Cette violation du secret de la correspondance, défendue par la Loi fondamentale, serait plus manifeste avec l’arrivée du partenaire technique étranger, Global Voice, en ce qu’il prend connaissance de ces détails des communications. D’ailleurs, l’Artp, en application du décret 2010-632, demande, dans sa correspondance n°1780/Artp/Dg du 17 juin 2010, à ce que « chaque semaine, les détails des communications internationales (lui) soient transmis ». Ce qui constitue une violation de la Constitution et de la loi portant Code des télécommunications. « Cette atteinte aux libertés et aux lois en matière de justice ternit même l’image de marque du Sénégal tant auprès des institutions internationales (Fmi, Banque mondiale) qu’auprès de l’opinion publique mondiale », se désolent des cadres en service dans les télécoms.

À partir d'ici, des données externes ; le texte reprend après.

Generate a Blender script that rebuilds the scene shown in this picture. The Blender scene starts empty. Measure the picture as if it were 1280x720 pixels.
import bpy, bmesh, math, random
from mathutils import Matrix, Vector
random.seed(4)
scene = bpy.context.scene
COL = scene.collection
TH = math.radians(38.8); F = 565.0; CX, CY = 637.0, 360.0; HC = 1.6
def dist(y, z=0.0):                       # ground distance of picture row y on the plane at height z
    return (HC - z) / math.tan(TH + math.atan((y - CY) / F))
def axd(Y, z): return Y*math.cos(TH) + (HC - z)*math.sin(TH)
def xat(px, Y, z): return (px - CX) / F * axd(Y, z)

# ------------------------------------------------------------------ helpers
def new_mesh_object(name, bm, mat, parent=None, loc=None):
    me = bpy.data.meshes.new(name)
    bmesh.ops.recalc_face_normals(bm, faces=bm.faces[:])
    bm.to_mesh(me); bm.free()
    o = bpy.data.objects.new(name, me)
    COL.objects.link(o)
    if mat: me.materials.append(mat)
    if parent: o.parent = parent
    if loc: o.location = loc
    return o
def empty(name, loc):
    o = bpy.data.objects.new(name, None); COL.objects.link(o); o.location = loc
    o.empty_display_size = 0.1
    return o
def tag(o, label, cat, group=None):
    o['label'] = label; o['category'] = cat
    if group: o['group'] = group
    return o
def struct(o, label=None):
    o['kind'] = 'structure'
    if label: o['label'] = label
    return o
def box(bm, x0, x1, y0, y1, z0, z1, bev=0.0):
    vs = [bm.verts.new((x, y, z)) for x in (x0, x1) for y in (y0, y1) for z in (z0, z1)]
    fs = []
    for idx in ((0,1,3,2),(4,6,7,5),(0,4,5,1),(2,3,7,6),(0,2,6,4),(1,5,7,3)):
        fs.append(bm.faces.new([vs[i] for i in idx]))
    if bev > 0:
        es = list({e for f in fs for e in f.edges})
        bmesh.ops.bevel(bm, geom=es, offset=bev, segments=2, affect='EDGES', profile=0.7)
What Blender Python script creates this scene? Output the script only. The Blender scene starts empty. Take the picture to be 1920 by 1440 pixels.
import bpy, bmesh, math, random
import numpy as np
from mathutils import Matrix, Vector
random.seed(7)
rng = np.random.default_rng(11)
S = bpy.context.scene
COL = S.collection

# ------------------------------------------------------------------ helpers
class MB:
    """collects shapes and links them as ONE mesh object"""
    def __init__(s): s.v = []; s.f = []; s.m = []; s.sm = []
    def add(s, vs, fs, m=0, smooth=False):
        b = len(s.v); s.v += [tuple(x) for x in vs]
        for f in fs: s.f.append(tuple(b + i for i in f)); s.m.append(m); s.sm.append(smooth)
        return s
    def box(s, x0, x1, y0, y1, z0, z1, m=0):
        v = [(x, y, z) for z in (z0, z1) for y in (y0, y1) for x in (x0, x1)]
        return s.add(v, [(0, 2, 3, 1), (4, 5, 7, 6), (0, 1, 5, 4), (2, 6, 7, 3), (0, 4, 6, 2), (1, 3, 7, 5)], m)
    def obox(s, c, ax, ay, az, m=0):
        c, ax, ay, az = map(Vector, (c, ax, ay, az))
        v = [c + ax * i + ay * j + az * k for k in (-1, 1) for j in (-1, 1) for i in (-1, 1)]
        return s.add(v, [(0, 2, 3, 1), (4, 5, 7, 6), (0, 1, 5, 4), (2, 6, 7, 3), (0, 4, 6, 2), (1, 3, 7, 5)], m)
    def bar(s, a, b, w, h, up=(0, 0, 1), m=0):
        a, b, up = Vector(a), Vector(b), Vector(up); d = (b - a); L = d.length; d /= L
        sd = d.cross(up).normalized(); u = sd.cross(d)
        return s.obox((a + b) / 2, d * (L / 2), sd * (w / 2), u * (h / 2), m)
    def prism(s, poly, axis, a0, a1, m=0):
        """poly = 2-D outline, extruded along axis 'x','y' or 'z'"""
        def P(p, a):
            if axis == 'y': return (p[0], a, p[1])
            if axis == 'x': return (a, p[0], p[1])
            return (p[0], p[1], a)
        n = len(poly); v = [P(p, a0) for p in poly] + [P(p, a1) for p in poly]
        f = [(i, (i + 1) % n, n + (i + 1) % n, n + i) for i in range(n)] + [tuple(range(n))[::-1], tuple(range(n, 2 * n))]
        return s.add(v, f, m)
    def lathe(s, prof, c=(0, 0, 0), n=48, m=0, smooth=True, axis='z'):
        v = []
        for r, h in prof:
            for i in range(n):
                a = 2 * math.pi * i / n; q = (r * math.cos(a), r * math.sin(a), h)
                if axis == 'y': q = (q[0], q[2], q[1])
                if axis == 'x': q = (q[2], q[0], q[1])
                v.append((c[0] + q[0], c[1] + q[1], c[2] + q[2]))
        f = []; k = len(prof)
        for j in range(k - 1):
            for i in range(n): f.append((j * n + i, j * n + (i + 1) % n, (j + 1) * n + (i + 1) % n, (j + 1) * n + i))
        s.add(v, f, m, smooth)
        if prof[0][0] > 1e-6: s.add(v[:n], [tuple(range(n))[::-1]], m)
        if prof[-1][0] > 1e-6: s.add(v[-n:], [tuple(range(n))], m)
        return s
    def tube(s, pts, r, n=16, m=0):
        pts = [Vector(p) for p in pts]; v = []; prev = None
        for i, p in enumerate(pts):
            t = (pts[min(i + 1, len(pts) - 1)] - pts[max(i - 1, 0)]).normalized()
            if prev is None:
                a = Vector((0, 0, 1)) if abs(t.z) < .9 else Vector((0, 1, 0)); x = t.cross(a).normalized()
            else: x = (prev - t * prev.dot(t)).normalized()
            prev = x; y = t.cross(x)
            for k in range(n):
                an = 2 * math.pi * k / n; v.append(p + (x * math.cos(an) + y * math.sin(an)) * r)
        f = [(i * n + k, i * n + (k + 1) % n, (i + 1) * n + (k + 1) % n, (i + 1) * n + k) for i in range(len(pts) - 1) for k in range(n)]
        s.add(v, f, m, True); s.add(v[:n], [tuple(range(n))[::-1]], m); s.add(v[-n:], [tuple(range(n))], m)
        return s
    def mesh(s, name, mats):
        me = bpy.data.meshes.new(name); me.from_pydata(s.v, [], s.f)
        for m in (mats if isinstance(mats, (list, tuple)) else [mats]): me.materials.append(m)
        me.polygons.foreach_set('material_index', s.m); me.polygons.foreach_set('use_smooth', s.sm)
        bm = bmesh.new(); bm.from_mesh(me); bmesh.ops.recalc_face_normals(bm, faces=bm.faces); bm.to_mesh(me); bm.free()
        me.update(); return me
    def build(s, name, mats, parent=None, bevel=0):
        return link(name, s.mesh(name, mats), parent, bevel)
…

Les vraies raisons de la chute de Goumalo Seck

La presse a beaucoup écrit sur les raisons du limogeage et de la descente aux enfers de Daniel Goumalo Seck, ancien Directeur général de l’Agence de régulation des postes et télécommunications (Artp). Mais selon des informations bien recoupées, cette affaire de Global Voice ne serait pas sans lien avec ses problèmes. Daniel Goumalo Seck a-t-il refusé de suivre les instructions du palais dans ce dossier ? Nos sources répondent par l’affirmative. En tout état de cause, l’actuel directeur général de l’Artp n’a manifesté aucun état d’âme pour faire parvenir au palais le document technique sur lequel le Président Wade a apposé sa signature. Ce, en contournant le ministère de tutelle.